Changing passwords in mass

As part of my day job I have to routinely change my password on more than 600 systems. Seeing as how I'm a unix administrator and thus inherently lazy (read: averse to doing work that I can make the computer do for me), I find changing the passwords 1) time consuming, 2) error prone, and 3) tediously annoying. So, like any seasoned unix administrator, I wrote a script to do it for me. Except that still wasn't good enough for me, so I optimized the process. Now my workstation will change and verify 400 to 500 passwords for me in about 15 minutes. Best of all, this process runs in the background unattended so I can focus on doing other things, like updating dotFiles.

As you might have guessed, I use both PWVault to store my passwords and PWChanger to change passwords. However, they are just the grunt workers of the process. The real magic is what I have them do and how I have them do it. First, I use the following find command to find passwords that 1) have been changed more than 14 days ago but less than 60 days ago.

find ~/.pwvault/servers/ -mtime +14 -mtime -60 -name '*.gpg'

Then I use the following sed command to clean up the output of the above command to get just the host names, not the leading path or the trailing extension. Note the use of "." in place of the forward slashes as it's easier than escaping them, which is unnecessary.

sed -e 's/.home.tgtaylor..pwvault.servers.\(.*\).gpg/\1/' | sort

Of course I run the list of servers through sort to satisfy my CDO.

After that is when the magic starts. I use "xargs" to transform the multi-line listing in to a single line of space delimited host names. Then I feed that string in to parallel which based on parameters will execute 20 separate sub-processes at the same time until the entire string of host names has been processed. $MAGIC++ Parallel then calls an iconized (minimized) xterm which calls pwchanger to do the dirty work.

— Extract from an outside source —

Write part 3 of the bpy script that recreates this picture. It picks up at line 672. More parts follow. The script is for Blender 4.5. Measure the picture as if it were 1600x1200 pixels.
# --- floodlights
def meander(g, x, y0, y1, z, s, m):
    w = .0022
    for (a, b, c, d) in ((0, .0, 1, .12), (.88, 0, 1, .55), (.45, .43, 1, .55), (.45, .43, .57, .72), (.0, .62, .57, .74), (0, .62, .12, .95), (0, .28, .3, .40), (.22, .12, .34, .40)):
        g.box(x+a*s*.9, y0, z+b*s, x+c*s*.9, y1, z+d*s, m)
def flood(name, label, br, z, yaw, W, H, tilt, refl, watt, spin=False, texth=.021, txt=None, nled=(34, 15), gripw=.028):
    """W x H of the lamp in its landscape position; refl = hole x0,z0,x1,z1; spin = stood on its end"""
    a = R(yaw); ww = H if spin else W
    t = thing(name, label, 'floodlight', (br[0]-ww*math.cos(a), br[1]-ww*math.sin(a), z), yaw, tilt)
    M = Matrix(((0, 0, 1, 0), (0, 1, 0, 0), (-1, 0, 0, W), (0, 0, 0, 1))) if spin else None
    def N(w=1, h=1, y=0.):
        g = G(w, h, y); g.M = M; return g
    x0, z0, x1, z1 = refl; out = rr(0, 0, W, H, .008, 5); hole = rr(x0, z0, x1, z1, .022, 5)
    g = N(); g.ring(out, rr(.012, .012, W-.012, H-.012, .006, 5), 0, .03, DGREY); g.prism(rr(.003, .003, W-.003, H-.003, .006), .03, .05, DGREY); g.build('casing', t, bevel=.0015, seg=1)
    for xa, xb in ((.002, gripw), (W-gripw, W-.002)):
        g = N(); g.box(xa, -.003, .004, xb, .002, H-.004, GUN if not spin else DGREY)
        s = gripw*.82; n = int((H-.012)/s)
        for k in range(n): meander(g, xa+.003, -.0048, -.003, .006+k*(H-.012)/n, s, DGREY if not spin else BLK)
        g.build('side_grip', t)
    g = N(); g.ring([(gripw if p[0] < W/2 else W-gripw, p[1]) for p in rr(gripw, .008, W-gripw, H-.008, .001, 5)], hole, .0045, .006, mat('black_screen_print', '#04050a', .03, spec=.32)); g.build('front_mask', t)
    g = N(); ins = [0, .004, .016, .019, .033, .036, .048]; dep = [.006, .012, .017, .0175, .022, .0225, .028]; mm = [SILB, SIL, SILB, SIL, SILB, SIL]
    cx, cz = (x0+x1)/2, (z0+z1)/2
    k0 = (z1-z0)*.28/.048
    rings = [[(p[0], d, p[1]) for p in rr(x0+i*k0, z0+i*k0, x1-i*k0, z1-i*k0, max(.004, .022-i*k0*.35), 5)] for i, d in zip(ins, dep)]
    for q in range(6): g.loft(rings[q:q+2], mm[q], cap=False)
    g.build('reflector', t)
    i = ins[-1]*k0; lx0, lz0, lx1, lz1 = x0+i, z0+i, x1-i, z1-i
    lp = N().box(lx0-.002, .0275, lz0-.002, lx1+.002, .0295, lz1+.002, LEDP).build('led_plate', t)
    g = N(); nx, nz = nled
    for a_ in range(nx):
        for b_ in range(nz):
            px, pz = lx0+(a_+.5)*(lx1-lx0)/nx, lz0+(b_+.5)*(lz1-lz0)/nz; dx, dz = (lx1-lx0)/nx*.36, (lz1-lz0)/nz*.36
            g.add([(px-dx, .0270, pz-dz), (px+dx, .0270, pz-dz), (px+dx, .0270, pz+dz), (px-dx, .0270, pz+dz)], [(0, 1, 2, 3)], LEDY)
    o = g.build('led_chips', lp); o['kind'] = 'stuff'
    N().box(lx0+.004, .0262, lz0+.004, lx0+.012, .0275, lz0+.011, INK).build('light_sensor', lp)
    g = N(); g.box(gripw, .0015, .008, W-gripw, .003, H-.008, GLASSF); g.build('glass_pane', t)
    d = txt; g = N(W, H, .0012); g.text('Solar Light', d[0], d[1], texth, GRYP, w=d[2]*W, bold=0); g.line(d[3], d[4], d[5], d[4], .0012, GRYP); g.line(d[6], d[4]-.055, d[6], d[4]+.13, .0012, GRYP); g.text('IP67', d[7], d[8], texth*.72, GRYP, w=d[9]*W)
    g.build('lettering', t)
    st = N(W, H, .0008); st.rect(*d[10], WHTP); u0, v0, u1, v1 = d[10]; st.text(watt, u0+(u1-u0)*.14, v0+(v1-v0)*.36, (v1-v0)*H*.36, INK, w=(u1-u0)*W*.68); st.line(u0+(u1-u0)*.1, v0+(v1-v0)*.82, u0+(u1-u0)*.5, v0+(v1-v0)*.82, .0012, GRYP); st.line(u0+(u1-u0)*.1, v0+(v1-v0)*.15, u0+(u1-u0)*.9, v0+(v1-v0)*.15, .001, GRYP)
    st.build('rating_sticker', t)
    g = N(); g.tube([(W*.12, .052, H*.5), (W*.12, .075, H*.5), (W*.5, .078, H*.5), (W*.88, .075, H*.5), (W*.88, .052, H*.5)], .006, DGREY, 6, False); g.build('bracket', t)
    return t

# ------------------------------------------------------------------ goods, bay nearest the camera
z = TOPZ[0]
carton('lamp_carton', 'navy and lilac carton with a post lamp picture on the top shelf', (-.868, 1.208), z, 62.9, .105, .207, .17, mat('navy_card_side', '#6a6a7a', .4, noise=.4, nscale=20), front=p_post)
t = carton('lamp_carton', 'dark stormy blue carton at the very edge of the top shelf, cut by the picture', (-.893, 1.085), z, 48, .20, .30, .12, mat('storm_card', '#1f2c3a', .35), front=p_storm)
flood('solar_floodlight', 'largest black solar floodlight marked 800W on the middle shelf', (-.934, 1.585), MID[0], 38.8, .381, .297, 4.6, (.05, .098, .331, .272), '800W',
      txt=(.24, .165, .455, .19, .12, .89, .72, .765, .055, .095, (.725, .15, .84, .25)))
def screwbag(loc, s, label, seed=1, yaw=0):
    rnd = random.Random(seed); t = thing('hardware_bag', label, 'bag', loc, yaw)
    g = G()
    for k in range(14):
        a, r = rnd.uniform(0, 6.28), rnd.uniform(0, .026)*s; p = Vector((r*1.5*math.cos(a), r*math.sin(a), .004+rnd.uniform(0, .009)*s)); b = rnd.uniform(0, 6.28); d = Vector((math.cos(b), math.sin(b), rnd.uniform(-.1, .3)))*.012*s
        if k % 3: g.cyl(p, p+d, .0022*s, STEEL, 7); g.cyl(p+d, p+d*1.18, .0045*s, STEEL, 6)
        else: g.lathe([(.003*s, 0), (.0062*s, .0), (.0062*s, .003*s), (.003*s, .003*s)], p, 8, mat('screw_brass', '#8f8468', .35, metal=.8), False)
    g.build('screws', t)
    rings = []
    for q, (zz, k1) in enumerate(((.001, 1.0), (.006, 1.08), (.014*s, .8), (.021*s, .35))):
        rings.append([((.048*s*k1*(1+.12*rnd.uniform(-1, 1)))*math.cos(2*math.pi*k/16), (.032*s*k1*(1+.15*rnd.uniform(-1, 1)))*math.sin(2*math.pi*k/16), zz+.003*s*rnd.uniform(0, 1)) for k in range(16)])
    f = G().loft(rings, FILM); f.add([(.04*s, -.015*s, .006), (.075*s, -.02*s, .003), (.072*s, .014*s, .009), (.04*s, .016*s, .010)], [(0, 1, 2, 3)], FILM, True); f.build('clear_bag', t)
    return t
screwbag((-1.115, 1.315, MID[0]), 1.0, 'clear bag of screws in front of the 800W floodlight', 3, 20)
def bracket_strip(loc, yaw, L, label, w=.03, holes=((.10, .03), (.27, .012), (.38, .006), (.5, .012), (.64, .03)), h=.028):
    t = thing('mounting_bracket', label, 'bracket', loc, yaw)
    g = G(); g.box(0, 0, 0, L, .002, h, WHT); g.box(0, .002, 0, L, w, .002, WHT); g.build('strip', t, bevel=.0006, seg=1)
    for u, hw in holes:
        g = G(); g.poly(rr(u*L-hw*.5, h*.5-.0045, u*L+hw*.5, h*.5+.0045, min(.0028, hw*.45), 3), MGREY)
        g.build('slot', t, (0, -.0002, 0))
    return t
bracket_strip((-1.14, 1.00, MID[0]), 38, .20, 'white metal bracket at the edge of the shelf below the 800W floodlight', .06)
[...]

xargs parallel -i -j 20 xterm -iconic -T {} -e pwchanger {} --

Magic

  1. The process by which parallel spawns and manages sub-processes which change passwords for individual systems.
  2. The use of xterm to provide a TTY to each pwchanger process to appease passwd on the remote systems.

So, the entire command that I run every couple of weeks is as follows:

find ~/.pwvault/servers/ -mtime +14 -mtime -60 -name '*.gpg' | sed -e 's/.home.tgtaylor..pwvault.servers.\(.*\).gpg/\1/' | sort | xargs parallel -i -j 20 xterm -iconic -T {} -e pwchanger {} --

I've been using this process for a few months now with wonderful success. So, hopefully you will find it equally as useful.